Tension between Citrix and VMware started when Citrix began offering free services around installing XenServer. It then escalated when VMware, in conjunction with AltTech, offered a trade-in from XenApp to View Premier. While the promotion is likely to propel the battle to new heights, VMware solution providers say marketing stunts don't change the fact that VMware's technology is superior.

"I think the 'rescue' nomenclature is rather silly," said Steve Kaplan, vice president of the data center virtualization practice at INX, a Houston-based solution provider. "While virtualizing desktops is certainly much more difficult from both a technical and social standpoint than virtualizing servers, VMware View leads the market with a vast number of very happy customers."

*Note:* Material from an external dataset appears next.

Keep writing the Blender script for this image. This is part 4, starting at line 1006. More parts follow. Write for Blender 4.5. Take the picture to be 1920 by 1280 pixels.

"Anyone who is seriously looking to deploy a virtual desktop solution needs to properly assess the environment and do a proof-of-concept on the solutions to see what fits their environment," said Patrick Cronin, principal at Kovarus, a VMware partner in Emeryville, Calif.

The architectures between Citrix and VMware are very different, and customers need to study their environments to determine which is better suited to their needs, Cronin added.

Meanwhile, Microsoft and Citrix are also running a "VDI Kick Start" promotion through the end of the year in which Microsoft customers with Core Cal or E-Cal with Software Assurance can get up to 50 percent off Microsoft VDI Standard Suite and Citrix XenDesktop VDI Edition.